▶ [What the task requires]:
Print all of the data exactly.

▶ [Provided data]:
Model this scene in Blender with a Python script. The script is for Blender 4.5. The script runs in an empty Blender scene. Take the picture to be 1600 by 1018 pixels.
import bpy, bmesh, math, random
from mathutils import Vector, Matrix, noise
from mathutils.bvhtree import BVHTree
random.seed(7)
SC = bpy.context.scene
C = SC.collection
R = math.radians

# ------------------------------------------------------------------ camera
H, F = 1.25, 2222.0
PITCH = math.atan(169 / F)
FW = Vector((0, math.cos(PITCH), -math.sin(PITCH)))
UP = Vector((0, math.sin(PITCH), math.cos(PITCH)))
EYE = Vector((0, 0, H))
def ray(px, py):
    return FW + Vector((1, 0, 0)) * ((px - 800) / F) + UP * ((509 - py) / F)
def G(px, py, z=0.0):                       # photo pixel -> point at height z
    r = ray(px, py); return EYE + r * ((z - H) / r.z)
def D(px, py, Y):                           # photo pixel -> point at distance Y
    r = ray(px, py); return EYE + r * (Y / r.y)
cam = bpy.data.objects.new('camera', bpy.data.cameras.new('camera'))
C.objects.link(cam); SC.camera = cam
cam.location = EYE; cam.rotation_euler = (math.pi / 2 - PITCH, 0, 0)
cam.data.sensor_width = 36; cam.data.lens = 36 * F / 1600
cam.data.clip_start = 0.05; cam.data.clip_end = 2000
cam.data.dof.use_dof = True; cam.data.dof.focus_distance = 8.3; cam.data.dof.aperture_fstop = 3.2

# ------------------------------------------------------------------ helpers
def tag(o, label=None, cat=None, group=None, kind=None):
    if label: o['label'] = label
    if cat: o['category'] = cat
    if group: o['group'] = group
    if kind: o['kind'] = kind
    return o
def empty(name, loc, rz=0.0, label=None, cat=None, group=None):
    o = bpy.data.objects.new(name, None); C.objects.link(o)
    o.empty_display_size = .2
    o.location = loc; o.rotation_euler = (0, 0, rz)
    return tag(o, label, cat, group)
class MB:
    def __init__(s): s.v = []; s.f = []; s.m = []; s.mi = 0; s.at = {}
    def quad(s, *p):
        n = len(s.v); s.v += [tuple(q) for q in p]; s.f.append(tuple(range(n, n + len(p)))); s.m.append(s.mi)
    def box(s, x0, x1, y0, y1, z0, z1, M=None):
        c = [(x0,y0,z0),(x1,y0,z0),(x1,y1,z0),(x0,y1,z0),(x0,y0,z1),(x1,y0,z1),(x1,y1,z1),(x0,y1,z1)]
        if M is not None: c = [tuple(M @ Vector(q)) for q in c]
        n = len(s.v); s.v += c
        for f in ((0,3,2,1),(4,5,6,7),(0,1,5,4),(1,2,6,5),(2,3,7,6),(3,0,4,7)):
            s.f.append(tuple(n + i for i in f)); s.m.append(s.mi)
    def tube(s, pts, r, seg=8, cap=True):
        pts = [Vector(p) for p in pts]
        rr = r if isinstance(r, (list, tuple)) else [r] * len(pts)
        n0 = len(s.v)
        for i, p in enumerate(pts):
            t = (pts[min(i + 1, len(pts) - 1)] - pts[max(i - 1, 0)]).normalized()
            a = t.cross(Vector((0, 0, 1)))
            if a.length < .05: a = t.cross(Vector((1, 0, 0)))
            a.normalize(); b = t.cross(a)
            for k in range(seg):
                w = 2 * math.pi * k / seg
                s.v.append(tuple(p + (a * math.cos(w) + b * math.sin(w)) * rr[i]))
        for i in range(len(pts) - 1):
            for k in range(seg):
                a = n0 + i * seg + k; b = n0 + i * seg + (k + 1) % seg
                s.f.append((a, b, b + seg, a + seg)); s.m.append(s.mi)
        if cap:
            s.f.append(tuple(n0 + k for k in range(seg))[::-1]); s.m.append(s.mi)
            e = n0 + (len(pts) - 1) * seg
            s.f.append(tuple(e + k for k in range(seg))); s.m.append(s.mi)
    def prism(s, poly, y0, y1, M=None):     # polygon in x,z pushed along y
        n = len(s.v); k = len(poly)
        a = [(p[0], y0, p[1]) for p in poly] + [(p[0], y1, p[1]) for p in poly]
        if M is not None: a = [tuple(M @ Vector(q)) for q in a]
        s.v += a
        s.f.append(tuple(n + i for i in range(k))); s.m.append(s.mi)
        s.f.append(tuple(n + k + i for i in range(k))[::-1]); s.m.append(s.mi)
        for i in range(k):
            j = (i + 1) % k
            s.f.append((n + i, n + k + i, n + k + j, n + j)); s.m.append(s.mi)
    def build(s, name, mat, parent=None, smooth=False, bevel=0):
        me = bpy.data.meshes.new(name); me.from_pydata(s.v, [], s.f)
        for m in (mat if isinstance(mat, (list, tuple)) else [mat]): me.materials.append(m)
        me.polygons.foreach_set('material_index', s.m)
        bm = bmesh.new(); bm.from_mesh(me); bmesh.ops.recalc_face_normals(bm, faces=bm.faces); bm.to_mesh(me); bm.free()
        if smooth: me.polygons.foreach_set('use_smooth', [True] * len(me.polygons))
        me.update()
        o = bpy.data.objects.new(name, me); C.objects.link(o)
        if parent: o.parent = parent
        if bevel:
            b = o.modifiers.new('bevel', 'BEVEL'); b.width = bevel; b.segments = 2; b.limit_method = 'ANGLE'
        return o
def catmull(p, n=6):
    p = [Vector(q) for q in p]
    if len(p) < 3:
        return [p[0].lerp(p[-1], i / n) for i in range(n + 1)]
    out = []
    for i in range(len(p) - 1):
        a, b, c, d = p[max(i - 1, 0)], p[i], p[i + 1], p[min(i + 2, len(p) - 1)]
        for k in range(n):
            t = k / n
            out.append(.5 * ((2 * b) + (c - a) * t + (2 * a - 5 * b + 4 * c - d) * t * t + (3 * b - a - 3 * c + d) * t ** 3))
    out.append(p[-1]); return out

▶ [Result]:
Model this scene in Blender with a Python script. The script is for Blender 4.5. The script runs in an empty Blender scene. Take the picture to be 1600 by 1018 pixels.
import bpy, bmesh, math, random
from mathutils import Vector, Matrix, noise
from mathutils.bvhtree import BVHTree
random.seed(7)
SC = bpy.context.scene
C = SC.collection
R = math.radians

# ------------------------------------------------------------------ camera
H, F = 1.25, 2222.0
PITCH = math.atan(169 / F)
FW = Vector((0, math.cos(PITCH), -math.sin(PITCH)))
UP = Vector((0, math.sin(PITCH), math.cos(PITCH)))
EYE = Vector((0, 0, H))
def ray(px, py):
    return FW + Vector((1, 0, 0)) * ((px - 800) / F) + UP * ((509 - py) / F)
def G(px, py, z=0.0):                       # photo pixel -> point at height z
    r = ray(px, py); return EYE + r * ((z - H) / r.z)
def D(px, py, Y):                           # photo pixel -> point at distance Y
    r = ray(px, py); return EYE + r * (Y / r.y)
cam = bpy.data.objects.new('camera', bpy.data.cameras.new('camera'))
C.objects.link(cam); SC.camera = cam
cam.location = EYE; cam.rotation_euler = (math.pi / 2 - PITCH, 0, 0)
cam.data.sensor_width = 36; cam.data.lens = 36 * F / 1600
cam.data.clip_start = 0.05; cam.data.clip_end = 2000
cam.data.dof.use_dof = True; cam.data.dof.focus_distance = 8.3; cam.data.dof.aperture_fstop = 3.2

# ------------------------------------------------------------------ helpers
def tag(o, label=None, cat=None, group=None, kind=None):
    if label: o['label'] = label
    if cat: o['category'] = cat
    if group: o['group'] = group
    if kind: o['kind'] = kind
    return o
def empty(name, loc, rz=0.0, label=None, cat=None, group=None):
    o = bpy.data.objects.new(name, None); C.objects.link(o)
    o.empty_display_size = .2
    o.location = loc; o.rotation_euler = (0, 0, rz)
    return tag(o, label, cat, group)
class MB:
    def __init__(s): s.v = []; s.f = []; s.m = []; s.mi = 0; s.at = {}
    def quad(s, *p):
        n = len(s.v); s.v += [tuple(q) for q in p]; s.f.append(tuple(range(n, n + len(p)))); s.m.append(s.mi)
    def box(s, x0, x1, y0, y1, z0, z1, M=None):
        c = [(x0,y0,z0),(x1,y0,z0),(x1,y1,z0),(x0,y1,z0),(x0,y0,z1),(x1,y0,z1),(x1,y1,z1),(x0,y1,z1)]
        if M is not None: c = [tuple(M @ Vector(q)) for q in c]
        n = len(s.v); s.v += c
        for f in ((0,3,2,1),(4,5,6,7),(0,1,5,4),(1,2,6,5),(2,3,7,6),(3,0,4,7)):
            s.f.append(tuple(n + i for i in f)); s.m.append(s.mi)
    def tube(s, pts, r, seg=8, cap=True):
        pts = [Vector(p) for p in pts]
        rr = r if isinstance(r, (list, tuple)) else [r] * len(pts)
        n0 = len(s.v)
        for i, p in enumerate(pts):
            t = (pts[min(i + 1, len(pts) - 1)] - pts[max(i - 1, 0)]).normalized()
            a = t.cross(Vector((0, 0, 1)))
            if a.length < .05: a = t.cross(Vector((1, 0, 0)))
            a.normalize(); b = t.cross(a)
            for k in range(seg):
                w = 2 * math.pi * k / seg
                s.v.append(tuple(p + (a * math.cos(w) + b * math.sin(w)) * rr[i]))
        for i in range(len(pts) - 1):
            for k in range(seg):
                a = n0 + i * seg + k; b = n0 + i * seg + (k + 1) % seg
                s.f.append((a, b, b + seg, a + seg)); s.m.append(s.mi)
        if cap:
            s.f.append(tuple(n0 + k for k in range(seg))[::-1]); s.m.append(s.mi)
            e = n0 + (len(pts) - 1) * seg
            s.f.append(tuple(e + k for k in range(seg))); s.m.append(s.mi)
    def prism(s, poly, y0, y1, M=None):     # polygon in x,z pushed along y
        n = len(s.v); k = len(poly)
        a = [(p[0], y0, p[1]) for p in poly] + [(p[0], y1, p[1]) for p in poly]
        if M is not None: a = [tuple(M @ Vector(q)) for q in a]
        s.v += a
        s.f.append(tuple(n + i for i in range(k))); s.m.append(s.mi)
        s.f.append(tuple(n + k + i for i in range(k))[::-1]); s.m.append(s.mi)
        for i in range(k):
            j = (i + 1) % k
            s.f.append((n + i, n + k + i, n + k + j, n + j)); s.m.append(s.mi)
    def build(s, name, mat, parent=None, smooth=False, bevel=0):
        me = bpy.data.meshes.new(name); me.from_pydata(s.v, [], s.f)
        for m in (mat if isinstance(mat, (list, tuple)) else [mat]): me.materials.append(m)
        me.polygons.foreach_set('material_index', s.m)
        bm = bmesh.new(); bm.from_mesh(me); bmesh.ops.recalc_face_normals(bm, faces=bm.faces); bm.to_mesh(me); bm.free()
        if smooth: me.polygons.foreach_set('use_smooth', [True] * len(me.polygons))
        me.update()
        o = bpy.data.objects.new(name, me); C.objects.link(o)
        if parent: o.parent = parent
        if bevel:
            b = o.modifiers.new('bevel', 'BEVEL'); b.width = bevel; b.segments = 2; b.limit_method = 'ANGLE'
        return o
def catmull(p, n=6):
    p = [Vector(q) for q in p]
    if len(p) < 3:
        return [p[0].lerp(p[-1], i / n) for i in range(n + 1)]
    out = []
    for i in range(len(p) - 1):
        a, b, c, d = p[max(i - 1, 0)], p[i], p[i + 1], p[min(i + 2, len(p) - 1)]
        for k in range(n):
            t = k / n
            out.append(.5 * ((2 * b) + (c - a) * t + (2 * a - 5 * b + 4 * c - d) * t * t + (3 * b - a - 3 * c + d) * t ** 3))
    out.append(p[-1]); return out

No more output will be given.